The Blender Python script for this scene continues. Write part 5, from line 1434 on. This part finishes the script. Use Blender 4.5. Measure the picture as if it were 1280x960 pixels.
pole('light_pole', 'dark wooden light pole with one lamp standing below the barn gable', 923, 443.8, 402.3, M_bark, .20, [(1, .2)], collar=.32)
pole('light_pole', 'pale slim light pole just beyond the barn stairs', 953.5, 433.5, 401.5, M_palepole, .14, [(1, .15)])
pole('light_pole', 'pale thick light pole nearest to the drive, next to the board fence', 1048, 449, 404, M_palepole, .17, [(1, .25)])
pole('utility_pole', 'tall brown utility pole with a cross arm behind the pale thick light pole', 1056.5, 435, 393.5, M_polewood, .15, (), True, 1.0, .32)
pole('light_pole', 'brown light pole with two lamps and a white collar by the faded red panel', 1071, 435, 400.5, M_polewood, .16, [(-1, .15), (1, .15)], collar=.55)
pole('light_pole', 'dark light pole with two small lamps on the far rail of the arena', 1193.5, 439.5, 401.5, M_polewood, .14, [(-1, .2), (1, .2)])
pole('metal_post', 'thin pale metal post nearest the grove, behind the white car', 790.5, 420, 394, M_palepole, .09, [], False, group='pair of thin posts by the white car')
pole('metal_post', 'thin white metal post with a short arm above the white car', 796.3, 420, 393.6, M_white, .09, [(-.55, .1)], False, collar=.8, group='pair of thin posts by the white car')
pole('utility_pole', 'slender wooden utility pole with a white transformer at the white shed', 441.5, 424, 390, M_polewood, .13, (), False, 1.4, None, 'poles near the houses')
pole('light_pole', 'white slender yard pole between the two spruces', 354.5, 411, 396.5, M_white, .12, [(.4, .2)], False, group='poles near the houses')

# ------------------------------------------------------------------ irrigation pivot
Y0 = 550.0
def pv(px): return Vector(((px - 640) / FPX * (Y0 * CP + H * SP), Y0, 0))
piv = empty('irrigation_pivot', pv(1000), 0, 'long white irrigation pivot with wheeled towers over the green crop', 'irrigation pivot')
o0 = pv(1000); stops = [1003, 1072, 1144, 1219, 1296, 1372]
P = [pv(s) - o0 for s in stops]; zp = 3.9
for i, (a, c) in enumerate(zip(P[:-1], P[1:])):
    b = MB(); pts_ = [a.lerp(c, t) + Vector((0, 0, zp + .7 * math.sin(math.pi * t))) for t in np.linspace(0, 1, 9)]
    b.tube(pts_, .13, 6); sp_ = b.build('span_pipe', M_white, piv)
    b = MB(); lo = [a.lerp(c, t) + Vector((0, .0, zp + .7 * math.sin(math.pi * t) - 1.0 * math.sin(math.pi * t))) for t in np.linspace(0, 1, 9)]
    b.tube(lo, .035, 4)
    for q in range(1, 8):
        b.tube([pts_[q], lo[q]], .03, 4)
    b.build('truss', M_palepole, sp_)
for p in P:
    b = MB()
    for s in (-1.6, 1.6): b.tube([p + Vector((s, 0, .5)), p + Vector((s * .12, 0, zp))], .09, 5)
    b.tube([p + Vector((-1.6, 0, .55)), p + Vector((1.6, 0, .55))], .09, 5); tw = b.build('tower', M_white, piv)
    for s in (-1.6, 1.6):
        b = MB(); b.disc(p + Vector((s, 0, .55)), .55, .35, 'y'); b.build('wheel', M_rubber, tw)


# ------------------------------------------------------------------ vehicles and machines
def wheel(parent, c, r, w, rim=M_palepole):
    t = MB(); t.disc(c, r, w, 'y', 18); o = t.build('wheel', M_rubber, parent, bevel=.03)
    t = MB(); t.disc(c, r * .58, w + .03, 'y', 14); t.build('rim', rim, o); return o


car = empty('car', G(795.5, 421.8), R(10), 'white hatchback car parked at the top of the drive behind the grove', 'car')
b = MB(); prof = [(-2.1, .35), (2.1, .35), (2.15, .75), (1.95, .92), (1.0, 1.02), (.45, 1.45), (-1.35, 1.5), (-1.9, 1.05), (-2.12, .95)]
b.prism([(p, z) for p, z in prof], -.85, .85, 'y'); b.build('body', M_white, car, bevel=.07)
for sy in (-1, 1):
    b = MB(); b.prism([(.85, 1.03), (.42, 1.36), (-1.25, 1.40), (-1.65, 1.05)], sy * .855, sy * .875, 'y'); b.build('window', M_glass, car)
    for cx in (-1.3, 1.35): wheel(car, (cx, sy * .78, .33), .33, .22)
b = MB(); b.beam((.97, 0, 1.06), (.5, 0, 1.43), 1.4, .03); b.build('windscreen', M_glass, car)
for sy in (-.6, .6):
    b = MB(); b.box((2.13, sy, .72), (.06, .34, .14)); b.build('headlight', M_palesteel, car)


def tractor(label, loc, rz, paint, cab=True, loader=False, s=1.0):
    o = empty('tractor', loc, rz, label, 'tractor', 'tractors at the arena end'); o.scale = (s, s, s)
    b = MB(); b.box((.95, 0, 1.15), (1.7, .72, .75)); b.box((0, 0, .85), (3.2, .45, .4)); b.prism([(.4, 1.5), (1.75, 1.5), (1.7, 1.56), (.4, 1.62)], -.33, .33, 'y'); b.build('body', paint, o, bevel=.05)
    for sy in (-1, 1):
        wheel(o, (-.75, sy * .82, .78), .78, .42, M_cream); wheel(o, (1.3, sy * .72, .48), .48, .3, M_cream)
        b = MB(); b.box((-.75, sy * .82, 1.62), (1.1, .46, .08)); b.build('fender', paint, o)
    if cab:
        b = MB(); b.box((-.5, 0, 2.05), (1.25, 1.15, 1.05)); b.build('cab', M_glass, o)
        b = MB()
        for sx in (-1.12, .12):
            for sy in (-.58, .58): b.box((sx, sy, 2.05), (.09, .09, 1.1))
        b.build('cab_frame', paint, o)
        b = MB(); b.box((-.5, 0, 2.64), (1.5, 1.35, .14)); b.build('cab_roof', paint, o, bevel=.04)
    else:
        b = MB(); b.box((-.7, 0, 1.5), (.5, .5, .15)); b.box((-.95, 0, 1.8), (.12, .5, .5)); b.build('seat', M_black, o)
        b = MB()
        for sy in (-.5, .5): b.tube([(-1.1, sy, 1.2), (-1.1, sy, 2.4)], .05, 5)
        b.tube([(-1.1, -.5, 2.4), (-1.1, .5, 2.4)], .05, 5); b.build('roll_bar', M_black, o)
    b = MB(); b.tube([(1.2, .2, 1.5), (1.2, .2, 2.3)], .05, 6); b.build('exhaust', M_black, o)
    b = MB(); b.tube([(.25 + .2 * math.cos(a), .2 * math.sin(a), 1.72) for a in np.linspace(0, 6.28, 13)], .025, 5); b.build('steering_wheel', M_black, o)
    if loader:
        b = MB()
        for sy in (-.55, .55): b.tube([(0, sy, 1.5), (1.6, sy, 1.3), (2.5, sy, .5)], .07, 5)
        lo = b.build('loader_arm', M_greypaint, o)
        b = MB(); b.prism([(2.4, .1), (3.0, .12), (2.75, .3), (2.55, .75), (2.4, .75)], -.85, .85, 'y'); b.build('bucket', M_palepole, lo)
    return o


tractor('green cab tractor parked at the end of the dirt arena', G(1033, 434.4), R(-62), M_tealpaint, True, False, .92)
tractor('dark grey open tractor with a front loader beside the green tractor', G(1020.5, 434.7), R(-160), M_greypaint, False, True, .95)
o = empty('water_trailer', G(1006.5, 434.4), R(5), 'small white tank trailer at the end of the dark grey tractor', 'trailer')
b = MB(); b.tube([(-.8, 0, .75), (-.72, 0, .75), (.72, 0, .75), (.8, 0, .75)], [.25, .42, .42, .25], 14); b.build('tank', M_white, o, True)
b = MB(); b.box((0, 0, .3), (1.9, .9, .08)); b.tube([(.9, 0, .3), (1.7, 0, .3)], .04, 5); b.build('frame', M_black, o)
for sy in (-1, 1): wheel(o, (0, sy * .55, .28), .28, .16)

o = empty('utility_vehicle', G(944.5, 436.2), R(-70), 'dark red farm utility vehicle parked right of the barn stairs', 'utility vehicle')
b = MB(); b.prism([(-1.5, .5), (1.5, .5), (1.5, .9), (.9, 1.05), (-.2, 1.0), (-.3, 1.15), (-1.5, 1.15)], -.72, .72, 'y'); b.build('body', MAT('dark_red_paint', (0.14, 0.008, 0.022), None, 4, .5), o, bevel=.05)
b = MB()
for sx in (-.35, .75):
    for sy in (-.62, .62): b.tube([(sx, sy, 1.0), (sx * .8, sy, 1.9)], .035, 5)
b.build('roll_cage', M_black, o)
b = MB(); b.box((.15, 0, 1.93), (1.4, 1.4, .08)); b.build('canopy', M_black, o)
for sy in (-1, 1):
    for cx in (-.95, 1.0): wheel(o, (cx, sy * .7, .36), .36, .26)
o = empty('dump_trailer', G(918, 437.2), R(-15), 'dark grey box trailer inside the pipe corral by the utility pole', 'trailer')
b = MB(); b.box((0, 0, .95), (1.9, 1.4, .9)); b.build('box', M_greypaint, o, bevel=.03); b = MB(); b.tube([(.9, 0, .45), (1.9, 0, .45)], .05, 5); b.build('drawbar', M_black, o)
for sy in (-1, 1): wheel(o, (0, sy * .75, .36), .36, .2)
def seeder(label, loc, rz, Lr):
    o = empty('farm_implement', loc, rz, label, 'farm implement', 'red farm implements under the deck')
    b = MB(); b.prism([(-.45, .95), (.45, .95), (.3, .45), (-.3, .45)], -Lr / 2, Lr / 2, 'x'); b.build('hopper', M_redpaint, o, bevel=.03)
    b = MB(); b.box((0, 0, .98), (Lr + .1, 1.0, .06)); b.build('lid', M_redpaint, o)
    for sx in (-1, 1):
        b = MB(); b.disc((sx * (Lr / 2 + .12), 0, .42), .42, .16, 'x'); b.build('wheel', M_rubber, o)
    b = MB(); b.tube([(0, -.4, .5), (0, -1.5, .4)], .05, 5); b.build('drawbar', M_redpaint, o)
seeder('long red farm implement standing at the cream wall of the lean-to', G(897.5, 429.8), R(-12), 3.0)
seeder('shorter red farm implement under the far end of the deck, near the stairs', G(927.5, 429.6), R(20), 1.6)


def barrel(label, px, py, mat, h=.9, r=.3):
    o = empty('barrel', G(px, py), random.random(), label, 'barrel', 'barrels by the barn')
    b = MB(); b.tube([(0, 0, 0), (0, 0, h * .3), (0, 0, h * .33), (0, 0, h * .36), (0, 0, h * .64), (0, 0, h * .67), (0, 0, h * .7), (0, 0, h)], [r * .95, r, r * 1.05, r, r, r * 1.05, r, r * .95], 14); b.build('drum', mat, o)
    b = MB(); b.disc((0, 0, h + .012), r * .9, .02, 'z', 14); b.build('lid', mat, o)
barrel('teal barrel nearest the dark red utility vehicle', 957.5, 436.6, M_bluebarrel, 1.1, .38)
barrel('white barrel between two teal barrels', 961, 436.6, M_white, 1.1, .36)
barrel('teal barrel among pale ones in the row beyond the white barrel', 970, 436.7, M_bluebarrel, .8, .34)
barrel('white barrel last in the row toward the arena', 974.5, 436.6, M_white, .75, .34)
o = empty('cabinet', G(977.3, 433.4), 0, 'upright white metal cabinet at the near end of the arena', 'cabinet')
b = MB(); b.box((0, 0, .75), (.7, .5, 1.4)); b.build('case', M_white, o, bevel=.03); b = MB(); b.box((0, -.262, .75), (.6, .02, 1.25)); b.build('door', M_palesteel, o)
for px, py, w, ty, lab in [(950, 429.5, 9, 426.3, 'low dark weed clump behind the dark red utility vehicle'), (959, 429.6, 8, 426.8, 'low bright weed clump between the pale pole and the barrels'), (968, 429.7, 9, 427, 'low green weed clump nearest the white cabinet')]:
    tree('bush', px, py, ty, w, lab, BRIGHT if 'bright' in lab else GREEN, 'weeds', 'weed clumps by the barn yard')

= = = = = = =

▶ [Task]:
Only the lines from the first line of the material above through the line that contains "pole('light_pole', 'white slender" should be quoted, each one exactly.

▶ [Answer]:
The Blender Python script for this scene continues. Write part 5, from line 1434 on. This part finishes the script. Use Blender 4.5. Measure the picture as if it were 1280x960 pixels.
pole('light_pole', 'dark wooden light pole with one lamp standing below the barn gable', 923, 443.8, 402.3, M_bark, .20, [(1, .2)], collar=.32)
pole('light_pole', 'pale slim light pole just beyond the barn stairs', 953.5, 433.5, 401.5, M_palepole, .14, [(1, .15)])
pole('light_pole', 'pale thick light pole nearest to the drive, next to the board fence', 1048, 449, 404, M_palepole, .17, [(1, .25)])
pole('utility_pole', 'tall brown utility pole with a cross arm behind the pale thick light pole', 1056.5, 435, 393.5, M_polewood, .15, (), True, 1.0, .32)
pole('light_pole', 'brown light pole with two lamps and a white collar by the faded red panel', 1071, 435, 400.5, M_polewood, .16, [(-1, .15), (1, .15)], collar=.55)
pole('light_pole', 'dark light pole with two small lamps on the far rail of the arena', 1193.5, 439.5, 401.5, M_polewood, .14, [(-1, .2), (1, .2)])
pole('metal_post', 'thin pale metal post nearest the grove, behind the white car', 790.5, 420, 394, M_palepole, .09, [], False, group='pair of thin posts by the white car')
pole('metal_post', 'thin white metal post with a short arm above the white car', 796.3, 420, 393.6, M_white, .09, [(-.55, .1)], False, collar=.8, group='pair of thin posts by the white car')
pole('utility_pole', 'slender wooden utility pole with a white transformer at the white shed', 441.5, 424, 390, M_polewood, .13, (), False, 1.4, None, 'poles near the houses')
pole('light_pole', 'white slender yard pole between the two spruces', 354.5, 411, 396.5, M_white, .12, [(.4, .2)], False, group='poles near the houses')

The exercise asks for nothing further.